Et le concept de transmission ? « Ça a évolué depuis le début de ma carrière. Elle intègre aujourd’hui la notion d’échange et de dialogue. On n’est plus dans une transmission univoque. Il n’y a plus de tour d’ivoire. On est dans une horizontalité qui ne gomme pas l’apport d’un spécialiste. L’autorité acquise devient une crédibilité à démontrer chaque jour. Je mets l’accent sur le fait qu’il faut faire un métier, ce n’est pas une mission, il faut être modeste. Il y a un humanisme, une vision de contribution à la citoyenneté, en faisant son métier le mieux possible. J’ai une vision du monde où les instituteurs sont au moins aussi important que les grands penseurs, auteurs, connaisseurs, intellectuels. Les journalistes doivent participer à ça ».

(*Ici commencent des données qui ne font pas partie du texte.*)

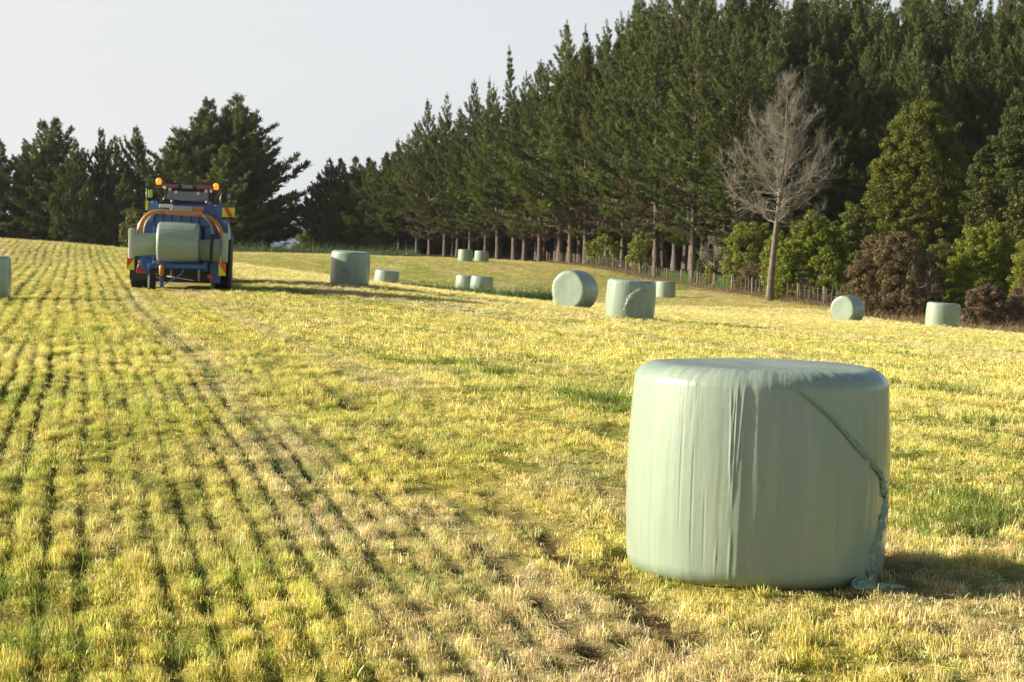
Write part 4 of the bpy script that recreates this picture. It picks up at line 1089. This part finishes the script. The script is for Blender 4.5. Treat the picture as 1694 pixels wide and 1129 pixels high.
# front trees of the shelter belt, one per visible spire
front = [(516, 325, 296), (531, 288, 292), (549, 262, 290), (568, 262, 288), (589, 258, 285), (612, 266, 282), (638, 252, 278), (660, 228, 275), (674, 226, 276),
         (690, 205, 272), (711, 165, 268), (736, 155, 265), (757, 188, 262), (778, 133, 259), (803, 128, 256), (824, 140, 252), (868, 118, 248), (893, 100, 244),
         (926, 36, 240), (944, 62, 236), (969, 44, 232), (1003, 62, 228), (1030, 22, 224), (1056, -18, 220), (1085, -34, 216), (1117, -22, 212), (1150, -45, 206), (1186, -30, 201), (1222, -48, 196)]
for i, (px, yt, d) in enumerate(front):
    x, H = ytop_to_H(px, yt, d)
    if px < 650:
        pr = belt[i % 3]; lb = "dark green pine low in the belt, branches to the ground, right of the gap"; g = "short pines at the far end of the wood"
    else:
        pr = forest[(i * 5) % 8]; lb = "tall dark green pine with bare lower trunk in the front row of the wood"; g = "front row pines of the wood"
    place_tree(pr, x, d, H, (1.0 if H > 17 else 1.15) * random.uniform(.82, 1.18), lb, "pine tree", g)
x, H = ytop_to_H(851, 78, 250)
place_tree(thin, x, 250, H, .9, "thin sparse pine spire poking above the wood with sky showing through", "pine tree", GW)
# rows behind and the mass to the right
random.seed(21)
back = []
for px in range(560, 1250, 19):
    d = np.interp(px, [520, 700, 850, 1000, 1240], [303, 279, 258, 236, 205]) + random.uniform(0, 4)
    yt = np.interp(px, [560, 640, 700, 780, 870, 930, 1000, 1060, 1240], [278, 262, 215, 165, 140, 85, 50, -5, -38]) + random.uniform(-6, 26)
    back.append((px + random.uniform(-6, 6), yt, d))
for px in range(860, 1260, 21):
    d = np.interp(px, [850, 1000, 1240], [266, 244, 214]) + random.uniform(0, 5)
    yt = np.interp(px, [860, 930, 1000, 1060, 1240], [150, 85, 45, -10, -38]) + random.uniform(-4, 26)
    back.append((px + random.uniform(-8, 8), yt, d))
for row, (d0, lo, hi) in enumerate([(186, 20, 120), (196, -30, 20), (206, -50, -5), (218, -55, -8), (232, -60, -10)]):
    for px in range(1240, 1830, 32):
        back.append((px + random.uniform(-9, 9) + row * 11, random.uniform(lo, hi) if px < 1700 else -30, d0 + random.uniform(-3, 3)))
for px in range(610, 1400, 24):
    back.append((px + random.uniform(-6, 6), random.uniform(290, 330) - (px - 600) * .05, np.interp(px, [600, 1000, 1420], [318, 284, 256]) + random.uniform(-3, 5)))
for px in range(600, 1420, 17):
    back.append((px + random.uniform(-6, 6), random.uniform(285, 330) - (px - 600) * .05, np.interp(px, [600, 1000, 1420], [306, 268, 240]) + random.uniform(-3, 9)))
for i, (px, yt, d) in enumerate(back):
    if abs(px - 1476) < 12: yt = max(yt, 16)
    if abs(px - 1640) < 10: yt = max(yt, 14)
    x, H = ytop_to_H(px, yt, d)
    lb = "dark pine deep in the wood behind the front row" if px < 1240 else "tall dark pine in the shaded wood behind the bushes at the right"
    place_tree(belt[i % 3] if (px < 650 or (yt > 220 and px < 1430)) else forest[(i * 3) % 8], x, d, H, random.uniform(.82, 1.2), lb, "pine tree", GW if px >= 1240 else "pines behind the front row of the wood")

# left hand trees
left = [(-25, 235, 290, 1, 1.2, "dark pine at the far left edge behind the field crest"),
        (8, 228, 292, 0, 1.15, "dark pine at the far left edge behind the field crest"),
        (40, 252, 296, 2, .8, "small slim pine top between the left edge pine and the broad pair"),
        (70, 198, 290, 1, 1.3, "left spire of the broad pair of pines at the left"),
        (97, 196, 293, 0, 1.35, "right spire of the broad pair of pines at the left"),
        (122, 235, 287, 2, 1.1, "dark pine filling the right shoulder of the broad pair at the left"),
        (168, 212, 295, 1, .85, "open pine with gappy branches between the broad pair and the tractor"),
        (185, 225, 298, 2, .8, "narrow pine just behind the gappy one left of the tractor"),
        (150, 290, 284, 0, 1.0, "shorter bushy pine below the gappy one left of the tractor"),
        (231, 210, 290, 2, .95, "pointed pine standing behind the left side of the tractor"),
        (205, 285, 284, 1, 1.0, "short pine with brownish base just left of the tractor"),
        (262, 262, 288, 0, .9, "pine between the pointed one and the big dome behind the tractor"),
        (300, 212, 286, 1, 1.5, "left shoulder tree of the big dome of pines behind the tractor"),
        (330, 180, 288, 0, 1.55, "upper left spire of the big dome of pines behind the tractor"),
        (350, 162, 290, 1, 1.45, "tallest left spire of the big dome of pines behind the tractor"),
        (382, 156, 291, 2, 1.5, "tallest spire at the centre of the big dome of pines behind the tractor"),
        (404, 172, 289, 2, 1.25, "upper right spire of the big dome of pines behind the tractor"),
        (426, 224, 286, 1, 1.1, "right shoulder tree of the big dome of pines beside the gap"),
        (365, 240, 281, 2, 1.3, "lower front tree of the big dome of pines behind the tractor")]
for i, (px, yt, d, k, w, lb) in enumerate(left):
    x, H = ytop_to_H(px, yt, d)
    g = "pines behind the crest on the left"
    place_tree(belt[k], x, d, H, w * 1.0, lb, "pine tree", g)

# ---- broadleaf bushes and trees
def bush_mesh(seed, W, D_, H, nclump, nleaf, leaf, shape='dome', clump=.5, elong=1.0):
    r = np.random.default_rng(seed); C = []
    while len(C) < nclump:
        a = r.uniform(0, 6.283); zf = r.uniform(0.02, 1)
        if shape == 'dome': rad = math.sqrt(max(0, 1 - zf ** 2.4))
        elif shape == 'cone': rad = min(1, ((1 - zf) / .80) ** .48) * (.88 + .12 * min(1, zf / .2)) * (.82 + .5 * min(zf / .25, .36))
        else: rad = math.sqrt(max(0, 1 - (2 * zf - 1) ** 2)) * .9 + .08
        lk = .3 if shape == 'cone' else 1; lob = 1 + lk * (.22 * math.sin(3 * a + seed) + .16 * math.sin(5 * a + 7 * zf + seed))
        s = r.uniform(.25, 1) ** .35 if shape != 'cone' else r.uniform(.3, 1) ** .22
        C.append((math.cos(a) * rad * s * lob * W / 2, math.sin(a) * rad * s * lob * D_ / 2, zf * H * (r.uniform(.94, 1.03) if shape == 'cone' else r.uniform(.86, 1.08))))
    C = np.array(C); cs = clump * r.uniform(.6, 1.35, nclump)
    c = np.repeat(C, nleaf, 0); d = r.normal(0, 1, (len(c), 3)); d /= np.linalg.norm(d, axis=1)[:, None]
    p = c + d * (np.repeat(cs, nleaf) * r.uniform(.3, 1, len(c)) ** .5)[:, None] * np.array([1, 1, .8])
    p[:, 2] = np.maximum(p[:, 2], .05)
    n1 = d + r.normal(0, .55, d.shape); n1 /= np.linalg.norm(n1, axis=1)[:, None]
    a = np.cross(n1, r.normal(0, 1, d.shape)); a /= np.linalg.norm(a, axis=1)[:, None]; b = np.cross(n1, a)
    L = leaf * r.uniform(.6, 1.3, len(p)) * elong; w = leaf * .55 * r.uniform(.7, 1.2, len(p)) / elong
    V = np.stack([p - a * L[:, None] / 2, p + b * w[:, None] / 2, p + a * L[:, None] / 2, p - b * w[:, None] / 2], 1).reshape(-1, 3)
    F = np.arange(len(p) * 4).reshape(-1, 4)
    v = np.repeat(np.clip(np.repeat(r.beta(2, 2, nclump), nleaf) * .6 + r.uniform(0, .4, len(p)), 0, 1), 4)
    stems = []
    for k in range(7):
        j = r.integers(nclump); e = C[j] * np.array([.6, .6, .55]); s0 = np.array([r.normal(0, .12 * W * .3), r.normal(0, .12 * W * .3), -.05])
        mid = (s0 + e) / 2 + r.normal(0, .12, 3) * np.array([1, 1, .3]); stems.append((np.array([s0, mid, e]), np.array([.07, .045, .015]) * max(.6, H / 5)))
    return V, F, v, tube_np(stems, 6)

def mk_leafmat(name, a, b, tr=.3, ov=.08): return leaf_mat(name, a, b, trans=tr, objvar=ov, gloss=.02)
M_lf_bright = mk_leafmat("bright_leaves", (.10, .155, .014), (.30, .35, .04), .35)
M_lf_yel = mk_leafmat("yellow_green_leaves", (.13, .175, .022), (.31, .34, .05), .32)
M_lf_dark = mk_leafmat("olive_leaves", (.035, .055, .012), (.135, .15, .028), .22)
M_lf_egg = mk_leafmat("olive_egg_leaves", (.032, .050, .008), (.25, .27, .032), .2)
M_lf_brown = mk_leafmat("brown_twiggy_leaves", (.095, .07, .036), (.225, .168, .082), .15)
M_lf_mid = mk_leafmat("mid_green_leaves", (.07, .105, .02), (.19, .20, .045), .25)
M_lf_dry = mk_leafmat("dry_scrub_twigs", (.13, .088, .055), (.27, .19, .12), .15)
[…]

CQFD. À l’annonce « Au commencement était le web » s’ajoute cette maxime à peine détournée de Nicolas Boileau dans l’Art poétique paru en 1674, et qui permet à Alain Gerlache d’évoluer calmement au coeur du cyber-cyclone :

Hâtez-vous lentement, et sans perdre courage,
Vingt fois sur le média remettez votre ouvrage,
Polissez-le sans cesse, et le repolissez,
Ajoutez quelquefois, et souvent effacez.